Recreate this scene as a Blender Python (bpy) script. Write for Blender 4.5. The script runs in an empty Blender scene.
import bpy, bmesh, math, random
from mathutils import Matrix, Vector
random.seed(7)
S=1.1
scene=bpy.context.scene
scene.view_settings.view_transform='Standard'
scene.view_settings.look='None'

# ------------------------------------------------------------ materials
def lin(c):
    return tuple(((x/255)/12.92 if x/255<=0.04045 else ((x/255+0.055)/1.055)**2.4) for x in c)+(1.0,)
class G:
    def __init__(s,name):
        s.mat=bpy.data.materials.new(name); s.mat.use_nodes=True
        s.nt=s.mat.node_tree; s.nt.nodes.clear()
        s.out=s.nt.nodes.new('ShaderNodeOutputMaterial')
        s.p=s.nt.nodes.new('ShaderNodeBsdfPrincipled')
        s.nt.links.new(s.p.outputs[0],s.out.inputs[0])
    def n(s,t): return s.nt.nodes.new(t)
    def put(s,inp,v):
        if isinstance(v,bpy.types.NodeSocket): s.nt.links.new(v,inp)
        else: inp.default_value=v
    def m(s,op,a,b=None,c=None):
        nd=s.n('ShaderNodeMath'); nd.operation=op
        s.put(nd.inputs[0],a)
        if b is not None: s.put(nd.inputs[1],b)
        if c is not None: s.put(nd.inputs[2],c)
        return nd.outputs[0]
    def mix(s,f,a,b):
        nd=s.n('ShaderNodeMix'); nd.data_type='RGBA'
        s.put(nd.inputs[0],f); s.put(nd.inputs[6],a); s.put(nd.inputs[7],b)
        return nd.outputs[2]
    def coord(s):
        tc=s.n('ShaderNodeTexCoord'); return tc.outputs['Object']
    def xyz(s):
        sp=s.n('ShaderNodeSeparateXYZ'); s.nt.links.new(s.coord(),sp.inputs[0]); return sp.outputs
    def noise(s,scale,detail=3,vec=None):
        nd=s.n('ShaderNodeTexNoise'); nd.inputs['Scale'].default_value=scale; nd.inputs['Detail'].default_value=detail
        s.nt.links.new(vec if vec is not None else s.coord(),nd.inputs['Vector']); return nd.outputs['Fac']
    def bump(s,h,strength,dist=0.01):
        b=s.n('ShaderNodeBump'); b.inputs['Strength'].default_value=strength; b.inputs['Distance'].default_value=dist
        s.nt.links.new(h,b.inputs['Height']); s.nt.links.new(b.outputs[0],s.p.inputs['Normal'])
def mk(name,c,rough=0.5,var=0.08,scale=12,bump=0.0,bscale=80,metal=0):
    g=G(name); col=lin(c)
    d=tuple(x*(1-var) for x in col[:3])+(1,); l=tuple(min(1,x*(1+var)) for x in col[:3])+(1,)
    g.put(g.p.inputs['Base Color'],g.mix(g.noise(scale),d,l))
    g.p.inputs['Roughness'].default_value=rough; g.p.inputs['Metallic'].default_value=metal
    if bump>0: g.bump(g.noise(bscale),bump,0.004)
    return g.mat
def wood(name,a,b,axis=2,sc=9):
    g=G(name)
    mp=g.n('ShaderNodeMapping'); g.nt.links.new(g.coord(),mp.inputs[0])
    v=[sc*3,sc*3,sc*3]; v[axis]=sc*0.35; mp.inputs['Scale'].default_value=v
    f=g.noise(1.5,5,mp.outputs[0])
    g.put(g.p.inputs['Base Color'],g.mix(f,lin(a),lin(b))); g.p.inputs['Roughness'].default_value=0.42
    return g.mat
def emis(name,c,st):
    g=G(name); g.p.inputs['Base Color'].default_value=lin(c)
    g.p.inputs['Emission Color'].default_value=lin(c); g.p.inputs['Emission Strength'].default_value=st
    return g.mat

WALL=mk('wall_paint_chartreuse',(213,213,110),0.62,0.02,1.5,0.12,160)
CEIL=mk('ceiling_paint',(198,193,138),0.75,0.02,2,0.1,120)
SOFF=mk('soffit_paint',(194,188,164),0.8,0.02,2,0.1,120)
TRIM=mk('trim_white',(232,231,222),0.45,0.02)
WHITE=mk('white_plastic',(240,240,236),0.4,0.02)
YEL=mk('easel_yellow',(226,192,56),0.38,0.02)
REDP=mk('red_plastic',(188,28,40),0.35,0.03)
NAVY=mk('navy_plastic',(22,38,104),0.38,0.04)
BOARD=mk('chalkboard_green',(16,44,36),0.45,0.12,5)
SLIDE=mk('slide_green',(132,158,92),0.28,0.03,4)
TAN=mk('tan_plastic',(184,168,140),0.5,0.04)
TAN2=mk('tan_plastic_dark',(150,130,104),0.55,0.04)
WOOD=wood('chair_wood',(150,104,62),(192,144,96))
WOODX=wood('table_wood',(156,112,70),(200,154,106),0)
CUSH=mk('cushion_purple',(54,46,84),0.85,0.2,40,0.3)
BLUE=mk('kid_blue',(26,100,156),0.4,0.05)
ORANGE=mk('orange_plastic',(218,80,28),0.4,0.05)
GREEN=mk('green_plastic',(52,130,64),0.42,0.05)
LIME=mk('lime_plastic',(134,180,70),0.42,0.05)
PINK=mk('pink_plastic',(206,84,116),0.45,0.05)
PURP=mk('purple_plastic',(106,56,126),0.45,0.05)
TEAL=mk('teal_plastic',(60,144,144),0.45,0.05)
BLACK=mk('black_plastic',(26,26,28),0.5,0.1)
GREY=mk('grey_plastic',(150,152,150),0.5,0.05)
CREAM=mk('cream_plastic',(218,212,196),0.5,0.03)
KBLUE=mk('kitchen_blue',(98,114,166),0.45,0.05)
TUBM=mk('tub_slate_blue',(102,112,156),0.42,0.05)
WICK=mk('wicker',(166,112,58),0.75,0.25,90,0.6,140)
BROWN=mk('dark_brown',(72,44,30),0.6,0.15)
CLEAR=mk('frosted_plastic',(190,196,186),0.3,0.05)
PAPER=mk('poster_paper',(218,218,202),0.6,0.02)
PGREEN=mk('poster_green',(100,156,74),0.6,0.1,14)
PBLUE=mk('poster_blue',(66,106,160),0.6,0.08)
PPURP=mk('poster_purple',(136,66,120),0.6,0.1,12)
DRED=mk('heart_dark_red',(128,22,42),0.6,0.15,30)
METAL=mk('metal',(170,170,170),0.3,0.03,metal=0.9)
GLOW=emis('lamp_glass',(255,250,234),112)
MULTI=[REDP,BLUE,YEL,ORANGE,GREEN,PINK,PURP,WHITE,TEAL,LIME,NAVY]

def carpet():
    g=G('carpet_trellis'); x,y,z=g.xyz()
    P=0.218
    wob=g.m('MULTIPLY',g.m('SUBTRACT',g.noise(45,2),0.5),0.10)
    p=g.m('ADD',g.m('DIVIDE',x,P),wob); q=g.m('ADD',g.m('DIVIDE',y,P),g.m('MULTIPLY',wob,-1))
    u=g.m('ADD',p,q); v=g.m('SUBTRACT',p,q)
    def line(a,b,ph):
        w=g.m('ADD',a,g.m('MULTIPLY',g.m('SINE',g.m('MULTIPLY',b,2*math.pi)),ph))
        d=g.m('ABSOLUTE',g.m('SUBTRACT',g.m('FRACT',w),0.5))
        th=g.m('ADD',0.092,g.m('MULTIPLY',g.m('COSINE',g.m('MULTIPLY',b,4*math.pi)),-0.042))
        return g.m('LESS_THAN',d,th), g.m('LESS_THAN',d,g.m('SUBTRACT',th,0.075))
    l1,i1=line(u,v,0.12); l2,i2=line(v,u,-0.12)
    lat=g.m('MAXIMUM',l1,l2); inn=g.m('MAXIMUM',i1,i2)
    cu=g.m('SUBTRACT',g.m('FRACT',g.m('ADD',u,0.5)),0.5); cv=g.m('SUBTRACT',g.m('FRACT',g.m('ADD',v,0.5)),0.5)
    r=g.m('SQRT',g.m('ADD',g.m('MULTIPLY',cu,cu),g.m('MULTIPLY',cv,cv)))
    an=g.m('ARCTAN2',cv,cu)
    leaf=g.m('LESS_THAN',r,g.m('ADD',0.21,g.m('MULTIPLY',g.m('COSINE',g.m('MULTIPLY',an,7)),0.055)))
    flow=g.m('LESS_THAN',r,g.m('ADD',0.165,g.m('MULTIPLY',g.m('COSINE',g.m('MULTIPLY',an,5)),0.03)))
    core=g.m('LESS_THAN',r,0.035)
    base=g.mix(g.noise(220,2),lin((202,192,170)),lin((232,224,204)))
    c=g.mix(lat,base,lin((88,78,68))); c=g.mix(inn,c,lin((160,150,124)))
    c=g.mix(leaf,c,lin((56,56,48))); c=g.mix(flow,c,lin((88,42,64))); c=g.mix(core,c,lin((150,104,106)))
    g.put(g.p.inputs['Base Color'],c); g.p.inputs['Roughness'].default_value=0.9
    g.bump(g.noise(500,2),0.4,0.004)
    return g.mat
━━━
## Work to do
Only the lines from the start of the data to the line holding "scene.view_settings.look='None'" are wanted; return them exactly, both ends included.

## Full answer
Recreate this scene as a Blender Python (bpy) script. Write for Blender 4.5. The script runs in an empty Blender scene.
import bpy, bmesh, math, random
from mathutils import Matrix, Vector
random.seed(7)
S=1.1
scene=bpy.context.scene
scene.view_settings.view_transform='Standard'
scene.view_settings.look='None'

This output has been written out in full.